Robert Zoellick, seul en lice, prendra donc la suite de Paul Wolfowitz à partir du 1er juillet. Ce proche de George Bush n’a pas vraiment les compétences requises par le Conseil d’administration de la Banque mondiale. Difficile en effet de considérer comme « totalement acquis à la cause du développement », faisant « preuve d’indépendance politique » et d’attachement au multilatéralisme celui qui a défendu l’intervention en Irak et multiplié les accords commerciaux bilatéraux au profit de son pays. Virage manqué pour la Banque mondiale. Après l’affaire Wolfowitz, toutes les conditions étaient pourtant réunies pour envisager une vaste réforme de l’institution censée mener le combat mondial contre la pauvreté.
Les Européens ont une responsabilité majeure dans ce fiasco. Détenteurs du tiers des droits de vote à la Banque mondiale, ils se devaient d’exiger collectivement la fin de la mainmise des Américains, notamment de leur droit de veto, et la remise à plat des politiques de la Banque.

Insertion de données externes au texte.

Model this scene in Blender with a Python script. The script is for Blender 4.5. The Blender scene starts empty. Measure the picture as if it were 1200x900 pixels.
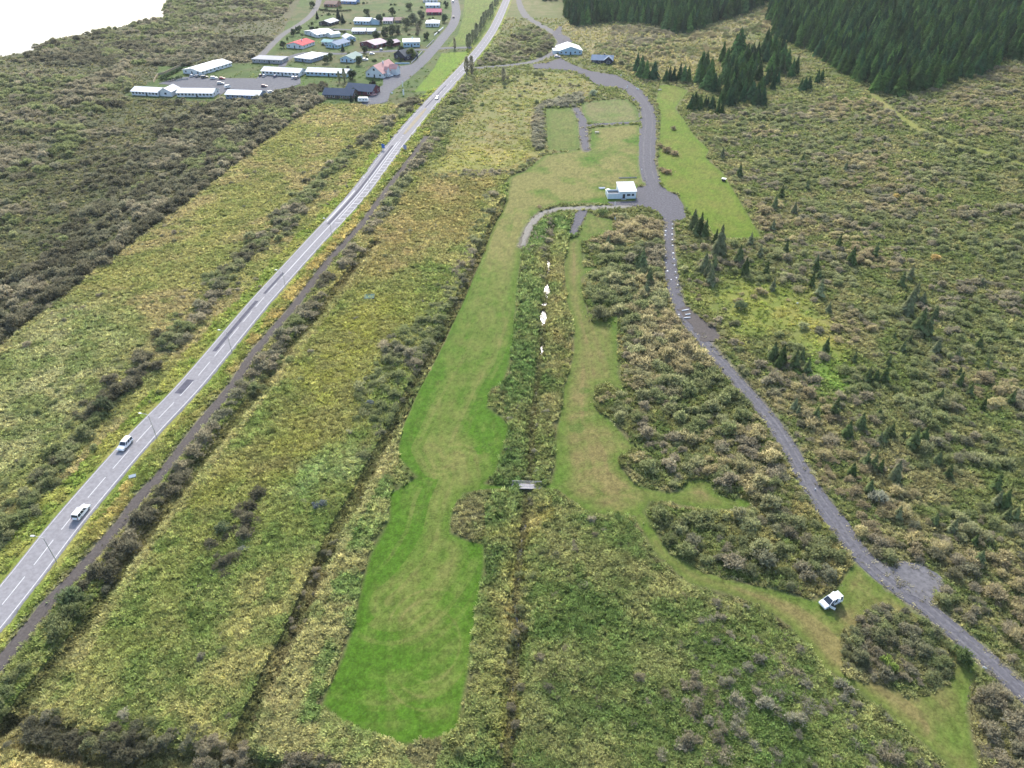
import bpy, bmesh, math, random
import numpy as np
from mathutils import Vector, Matrix

R = math.radians
random.seed(7)
rng = np.random.default_rng(11)
scene = bpy.context.scene
COL = scene.collection

# ------------------------------------------------------------------ camera, sky, sun, exposure
CAM_H, PITCH, FOC = 120.0, R(36.0), 840.0
cam_d = bpy.data.cameras.new('camera'); cam = bpy.data.objects.new('camera', cam_d); COL.objects.link(cam)
cam.location = (0, 0, CAM_H); cam.rotation_euler = (R(90) - PITCH, 0, 0)
cam_d.sensor_width = 36.0; cam_d.lens = FOC / 1200 * 36; cam_d.clip_start = 1.0; cam_d.clip_end = 60000
scene.camera = cam

SUN_EL, SUN_AZ = R(33.0), R(-4.0)            # ahead of the camera, a little left
world = bpy.data.worlds.new('World'); scene.world = world; world.use_nodes = True
wn = world.node_tree.nodes; wl = world.node_tree.links; wn.clear()
sky = wn.new('ShaderNodeTexSky'); sky.sky_type = 'NISHITA'; sky.sun_disc = False
sky.sun_elevation = SUN_EL; sky.sun_rotation = SUN_AZ; sky.air_density = 1.0; sky.dust_density = 2.5; sky.ozone_density = 1.0
bgn = wn.new('ShaderNodeBackground'); bgn.inputs['Strength'].default_value = 0.15
wo = wn.new('ShaderNodeOutputWorld'); wl.new(sky.outputs[0], bgn.inputs['Color']); wl.new(bgn.outputs[0], wo.inputs['Surface'])
sun_d = bpy.data.lights.new('sun', 'SUN'); sun_d.energy = 2.3; sun_d.angle = R(1.0); sun_d.color = (1.0, 0.965, 0.91)
sun = bpy.data.objects.new('sun', sun_d); COL.objects.link(sun)
sdir = Vector((math.sin(SUN_AZ) * math.cos(SUN_EL), math.cos(SUN_AZ) * math.cos(SUN_EL), math.sin(SUN_EL)))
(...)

Las ! Ils ont accueilli M. Zoellick à bras ouverts alors que le dépôt des candidatures n’était pas encore clos. C’est dire la valeur accordée au processus de recrutement. Les voilà qui accusent même de couardise les pays émergents, qui ne se sont pas aventurés à avancer une candidature alternative alors que, sans leur soutien, la partie était jouée d’avance. Bref, l’attitude de l’Europe, jalouse de « sa » direction du FMI, frise le ridicule. On dit qu’il ne tue pas. Parfois si. Sans une réforme de fond, l’utilité de la Banque mondiale n’est pas assurée.
Nombreux en effet sont les pays en développement qui déjà s’en détournent. Difficile pour eux de se reconnaître dans une institution rétive à la tutelle onusienne et où la Belgique pèse plus que le Brésil ; la France, davantage que les quarante-huit pays d’Afrique. Difficile pour les citoyens argentins ou indonésiens de devoir rembourser une banque qui a financé Videla et Suharto, leurs bourreaux. Les Bangladais, contraints en 2005 de privatiser télécommunications et électricité, et les Ougandais, dont la Banque a exigé 197 réformes en échange de son dernier prêt, ont du mal à croire que l’époque des ajustements structurels a cédé la place aux stratégies de développement définies nationalement. Peuvent-ils sérieusement espérer un infléchissement, alors que le département de la recherche est fermé aux disciplines non économiques ?
Sans aggiornamento, la Banque risque d’autant plus la marginalisation que la concurrence est rude sur le marché de l’aide au développement : UE en tête, coopérations bilatérales classiques, fonds « verticaux », par exemple contre le sida, nouveaux bailleurs comme la Chine ou la Banque du Sud, récemment créée par plusieurs pays latino-américains. Plus grave, les finances de la Banque mondiale dépendent en grande partie de ses activités en Chine et en Inde. Le renflouement de son fonds de soutien aux pays les plus pauvres, actuellement débattu, est loin d’être garanti. Il lui faudrait réunir 28 milliards de dollars (20,7 milliards d’euros).
Face à une aide bilatérale souvent liée aux desiderata du donateur, une Banque véritablement « mondiale » au service du développement est nécessaire. Arc-boutés sur leurs intérêts immédiats, les principaux pays actionnaires semblent avoir fait une croix dessus. Les populations les plus pauvres en seraient la première victime. A Robert Zoellick de faire mentir ce sombre pronostic.